Problems with the data on Irish economic performance and growth, distorted as they are by foreign multinational activity, has been a reoccurring theme of this column. However, some progress is being made, and last week the Central Statistics Office (CSO) published important data that help improve our understanding.

New data on employment in the multinational sector and the rest of the economy provide an essential ingredient to disentangle real economic activity from essentially paper transactions.

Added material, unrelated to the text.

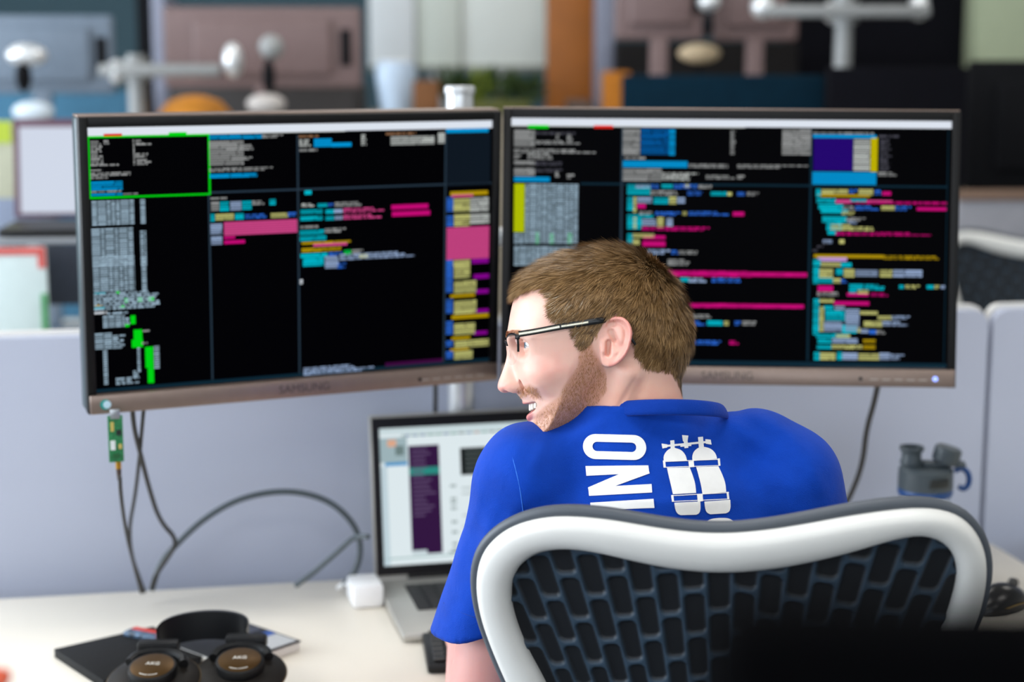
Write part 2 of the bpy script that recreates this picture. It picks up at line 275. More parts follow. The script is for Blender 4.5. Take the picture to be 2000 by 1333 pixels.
SCR_R = """sn -2756 1536 -2479 1581|sr -1857 1543 -1597 1583|dg -2948 1283 -2662 1517|tg -2376 1390 -2309 1474|tg -2224 1341 -2124 1455|tg -2644 1320 -2014 1370|tg -2946 1197 -1484 1254|tg -2945 1107 -2844 1181|tg -2760 1110 -2356 1201|dg -2944 1039 -2658 1090|tq -2663 1449 -2108 1491|tq -2658 1028 -2103 1085|tq -2657 937 -2101 984|dg -2943 883 -2657 997|tg -2378 870 -2311 951|tg -2218 845 -2117 919|sB -2942 808 -2453 872|sy -2938 117 -2794 778|dT -2785 -37 -2052 782|dT -2933 -42 -2781 106|sN -2638 -39 -2587 116|sN -2444 -37 -2385 110|sN -2199 -35 -2132 113|dT -2930 -346 -2019 -75|dg -1460 1181 -1225 1537|dD -1217 1188 -832 1548|dB -832 1182 -748 1541|tg 3 1197 78 1531|dg 704 1200 1095 1555|tg -1432 1119 -1147 1161|sB -1456 1016 -577 1105|tg -559 1015 101 1070|tg 101 1013 1085 1068|dg -1454 830 -926 1003|tG -926 840 -323 949|tg -323 862 104 920|tg 104 864 237 923|dC -1393 646 -1074 785|dL -1276 730 -1075 785|tb -1066 728 -924 787|dC -924 730 -773 788|tb -756 727 -421 791|sY -622 735 -539 791|tg -421 734 -187 785|tg -1073 633 -587 705|tb -571 636 -253 700|dC -253 639 -35 694|sY -27 640 31 687|tb 107 638 241 692|tg 241 640 458 694|dC -1390 426 -1306 611|dY -1306 393 -1264 612|dL -1256 526 -1055 609|dC -1030 519 -820 612|dY -820 516 -720 621|dL -712 530 -603 614|sP -1255 458 -1138 517|tg -1220 367 -1002 417|tb -1002 361 -617 415|dY -633 366 -575 422|tb -550 366 35 425|sP 52 365 112 420|sP 112 365 204 421|dC -1388 327 -1035 374|dC -1386 172 -1185 326|dY -1302 175 -1260 340|dL -1185 219 -984 316|dY -975 195 -891 343|dL -850 213 -766 328|tP -1184 154 -245 211|dC -1383 -26 -1308 112|dY -1308 59 -1015 114|sP -1165 40 -863 86|sP -1173 -60 -862 7|dY -1307 -42 -1215 38|tL -1095 -173 -793 -101|tb -777 -171 -676 -107|tg -676 -168 -290 -113|tg -825 -321 -473 -232|tP -851 -472 1092 -384|sP -851 -458 1071 -399|dC -651 -539 -536 -480|tL -536 -551 -221 -484|tb -221 -547 259 -480|tP -593 -895 1100 -828|sP -593 -887 1037 -836|tg -528 -1041 -214 -982|tb -506 -1140 -275 -1073|dC -275 -1138 -55 -1066|dY -45 -1136 17 -1068|tb 101 -1134 205 -1066|tg 205 -1132 425 -1064|tb -491 -1402 21 -1338|tP 32 -1397 178 -1336|tg 1118 1485 1940 1518|sB 1119 1438 1974 1481|sU 1132 992 1663 1434|dG 1672 990 1896 1428|sz 1904 983 1995 1446|tq 2007 1443 2281 1485|tq 2029 993 2203 1426|sB 1121 805 1985 977|tg 2009 923 2282 982|dC 1174 635 1241 748|dY 1249 675 1606 742|tb 1623 686 1739 744|dY 1748 662 1947 746|tb 1972 664 2072 739|sP 2072 665 2188 715|sO 1192 638 1906 671|dC 1184 549 1442 619|sk 1442 551 1642 601|dC 1642 570 1858 615|sk 1858 564 2207 597|tP 1642 541 2944 586|dC 1211 469 1544 541|tg 1544 455 1710 518|tb 1710 457 2059 521|dY 2059 460 2242 523|tb 2250 454 2524 526|sP 2540 462 2938 507|dC 1245 416 1611 470|tY 1529 393 1745 443|dC 1264 286 1597 374|tg 1580 311 1912 361|tL 1614 272 1780 319|dC 1324 182 1532 291|dY 1382 186 1648 267|tY 1649 178 2056 237|sC 1342 127 1450 169|tP 1451 116 2953 163|tL 1278 1 1494 56|sY 1502 3 1569 58|tq 1270 -15 1353 17|tq 1204 -58 1287 -24|tq 1138 -117 1221 -75|sO 1161 -190 2107 -148|tO 2107 -208 2937 -151|sl 1213 -238 1609 -186|dC 1152 -299 1256 -209|dY 1256 -312 1527 -249|dC 1527 -316 1673 -257|dC 1155 -550 1238 -320|dY 1238 -469 1425 -344|dC 1466 -425 1560 -342|dY 1571 -453 1716 -340|dL 1727 -442 2028 -348|dY 2059 -448 2226 -345|dL 2236 -445 2630 -342|dC 1239 -541 1427 -459|dY 1427 -539 1531 -468|tb 1531 -538 1625 -477|sP 1221 -654 1429 -574|dC 1648 -675 1741 -545|tC 1741 -625 2281 -546|dY 1763 -679 1908 -621|dC 2323 -604 2385 -552|tY 2406 -602 2655 -550|dC 2696 -602 2789 -548|tY 2800 -601 2883 -547|tL 2883 -600 2955 -550|tg 1212 -716 1597 -657|sP 1618 -712 1909 -668|tP 1940 -712 2200 -664|dC 1165 -1247 1248 -750|dY 1244 -800 1442 -752|sP 1443 -834 1922 -784|dY 1249 -1200 1311 -854|dC 1309 -896 1434 -846|dL 1455 -903 1590 -844|dC 1331 -1051 1602 -908|dL 1603 -1195 1791 -884|dY 1799 -961 2039 -913|dY 2040 -1032 2227 -973|tL 2227 -1023 2580 -970|dY 1854 -1128 2104 -1049|tL 2104 -1116 2519 -1045|dL 1313 -1198 1563 -1055|sC 1564 -1216 1762 -1105|dY 1762 -1206 1814 -1135|dL 1814 -1214 1918 -1155|sb 1929 -1223 2023 -1170|tg 2023 -1227 2189 -1173|dC 1211 -1286 1649 -1223|dY 1482 -1284 1670 -1232|dC 1233 -1359 1421 -1298|dL 1431 -1355 1775 -1284|dO 1848 -1351 2015 -1297|dC 1224 -1437 1423 -1382|dY 1423 -1433 1839 -1378|dO 1850 -1433 2016 -1381|dC 1185 -1591 1268 -1478|dY 1268 -1589 1477 -1486|dC 1498 -1587 1571 -1474|dL 1571 -1585 1779 -1483|dY 1790 -1582 2071 -1490|dL 2071 -1579 2216 -1477|tL 2227 -1577 2425 -1495"""
# ------------------------------------------------------------------ screen contents: lit text rows and windows as thin printed quads on the panel
SC = {'r': (230, 40, 30), 'n': (0, 215, 20), 'N': (0, 165, 60), 'g': (150, 152, 152), 'G': (190, 195, 192), 'q': (70, 70, 80), 'W': (225, 232, 240),
      'B': (0, 150, 215), 'D': (0, 95, 170), 'T': (160, 186, 204), 'C': (0, 186, 206), 'Y': (196, 196, 120), 'y': (190, 205, 0), 'z': (205, 190, 0), 'O': (176, 146, 10), 'P': (198, 10, 118),
      'k': (205, 70, 135), 'L': (150, 172, 208), 'b': (45, 105, 210), 'V': (130, 5, 140), 'v': (60, 10, 60), 'w': (150, 110, 80), 'U': (36, 4, 112), 'l': (190, 150, 215), 'd': (40, 56, 70), 'e': (14, 40, 54), 'x': (15, 24, 34)}
class Quads:
    def __init__(s): s.v = []; s.c = []
    def add(s, x0, z0, x1, z1, c, y):
        s.v += [(x0, y, z0), (x1, y, z0), (x1, y, z1), (x0, y, z1)]; s.c += [c]*4
    def mesh(s, name, m):
        n = len(s.v)//4; return arrays_mesh(name, np.array(s.v), np.arange(4*n).reshape(n, 4), m, np.array([lin(c) for c in s.c]), smooth=False)
def text_rows(q, rng, x0, z0, x1, z1, col, dense, y, pitch=.00305, ch=.00142):
    if dense and col == SC['T']:
        cols_ = []; x = x0
        while x < x1-.001: w_ = min(rng.choice((4, 5, 6, 8))*ch, x1-x); cols_.append((x, x+w_-ch*.7)); x += w_
        rows = max(1, int(round((z1-z0)/pitch))); p = (z1-z0)/rows
        for r in range(rows):
            for xa, xb in cols_: k = rng.uniform(.82, 1.06); q.add(xa, z1-r*p-p*.80, xb, z1-r*p-p*.16, tuple(v*k for v in col), y)
        return
    rows = max(1, int(round((z1-z0)/pitch))); p = (z1-z0)/rows
    for r in range(rows):
        zt = z1-r*p; x = x0
        end = x1 if (dense or rows == 1) else x0+(x1-x0)*rng.uniform(.55, 1)
        while x < end:
            n = rng.randint(3, 9) if not dense else rng.randint(8, 26)
            xe = min(end, x+n*ch)
            k = rng.uniform(.8, 1.08); cc = tuple(min(255, v*k) for v in col)
            if dense:      # tall glyph runs, letter gaps dim
                q.add(x, zt-p*.90, xe, zt-p*.16, cc, y)
            else:
                xx = x
                while xx < xe-1e-6:
                    w_ = min(rng.choice((2, 3, 4))*ch, xe-xx); q.add(xx, zt-p*.84, xx+w_-ch*.18, zt-p*.14, cc, y); xx += w_
            x = xe+ch*(.8 if dense else rng.choice((1, 1, 1.5)))
def fill_screen(name, src, hw, hh, dividers, parent, seed, bg=(2, 2, 4)):
    rng = random.Random(seed); q = Quads(); q.add(-hw, -hh, hw, hh, bg, -.0002)
    q.add(-hw, hh-.0105, hw, hh-.0005, (226, 233, 244), -.0006)
    for x0, z0, x1, z1, c in dividers: q.add(x0, z0, x1, z1, SC[c], -.0005)
    for it in src.split('|'):
        kc, *n = it.split(' '); x0, z0, x1, z1 = [int(v)/1e4 for v in n]; col = SC[kc[1]]
        x0 = max(x0, -hw+.001); x1 = min(x1, hw-.001)
        if kc[0] == 's' and z1-z0 > .0055 and kc[1] in 'kBzy':
            nr = max(2, round((z1-z0)/.00305)); pz = (z1-z0)/nr; q.add(x0, z0, x1, z1, tuple(v*.72 for v in col), -.0007)
            for r in range(nr): q.add(x0, z0+r*pz+pz*.1, x1, z0+r*pz+pz*.82, col, -.0008)
        elif kc[0] == 's': q.add(x0, z0, x1, z1, col, -.0008)
        else: text_rows(q, rng, x0, z0, x1, z1, col, kc[0] == 'd', -.0009)
    return link(name, q.mesh(name, attr_mat('lit_screen', emit=.95, rough=.4, spec=.012)), None, parent)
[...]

When the new CSO data on multinational earnings are combined with the Revenue Commissioners’ data on taxes, they allow us to gauge the contribution of multinationals to the economic recovery. The direct value to Ireland of those companies located here is the sum of their wage bill and the corporation tax they pay out of their profits. The profits after tax flow back out of the country and are not part of the income of those living in Ireland.

Today, multinationals account for one in seven jobs. From 2012 to 2017, employment in this sector grew by 1.4 per cent while jobs growth in the rest of the economy was a lot higher, at 3.7 per cent. However, this was largely partly counterbalanced by higher earnings growth for those employed in multinationals. These are typically higher skilled and higher paid than those employed in domestic firms, and their incomes rose a lot more rapidly over this period. The outcome was that the wage bill in multinationals grew by 4.2 per cent a year, compared to the average for other sectors of 4.7 per cent.

Combining the wages bill and the taxes paid by multinationals shows that these firms contributed about 12 per cent of Net National Income. Over the five-year period 2012 to 2017, their contribution grew slightly more slowly than that of the rest of the economy.

Corporation tax

Multinationals are an important part of the Irish economy. But Ireland’s economic success is more than the simple story of reliance on foreign investment attracted to Ireland by the low corporation tax rate. That view had some validity over the period 1970 to 2000. However, most of the foreign multinationals operating in Ireland today are primarily here because of the availability of the skilled labour they need, not because of the attractions of the low rate of corporation tax. In the case of US firms in the IT sector, they can move their profits around so that they can, theoretically, choose one country to employ people and another to locate their profits and pay tax. Thus if there was a change in world tax rules they might move their profits and taxes, but employment would still remain in Ireland.

Furthermore, as the CSO data shows, Irish business has played a bigger role in driving growth in recent years than the foreign-owned sector. These data suggest that the Irish economy has matured, relying more on its own sources of growth and innovation than on a continuing injection of initiative form outside.

Real economic growth

A second set of recently-published CSO data tries to examine real economic growth using a modified version of national income, known as GNI* (GNIstar) designed to purge many of the elements related to multinational activity that distort Ireland’s GDP statistics. However, the new “constant prices” GNI* data published by the CSO show the limits of the new measure in tracking year on year change.

Using the new indicator suggests an average growth rate of 5.5 per cent a year over the period 2012-2017. This seems sensible and consistent with a wide range of other data, such as employment growth. However, the figures for growth in individual years look distinctly odd. While the GNI*indicator shows growth in 2014 and 2016 averaging an incredible 10 per cent, for 2015, the year when “leprechaun economics” produced a 25 per cent spurt in our measured GDP, GNI* shows Ireland’s output actually falling by a small amount. Judging by movements in incomes and employment in that year, the truth lies somewhere between these extremes.

Scepticism

While economists were hopeful that GNI* would prove a major advance, the CSO’s scepticism that it would solve the measurement problem was clearly warranted. While the modified national income measure at current prices is very useful when considering debt or borrowing ratios, its equivalent at constant prices is not helpful in understanding growth in the economy in an individual year.

There is still further work to be done to develop additional national accounts analysis that can successfully separate out the role of multinationals from the rest of the economy. As the Brexit outlook looks increasingly choppy, understanding what’s happening in the real economy was never more important.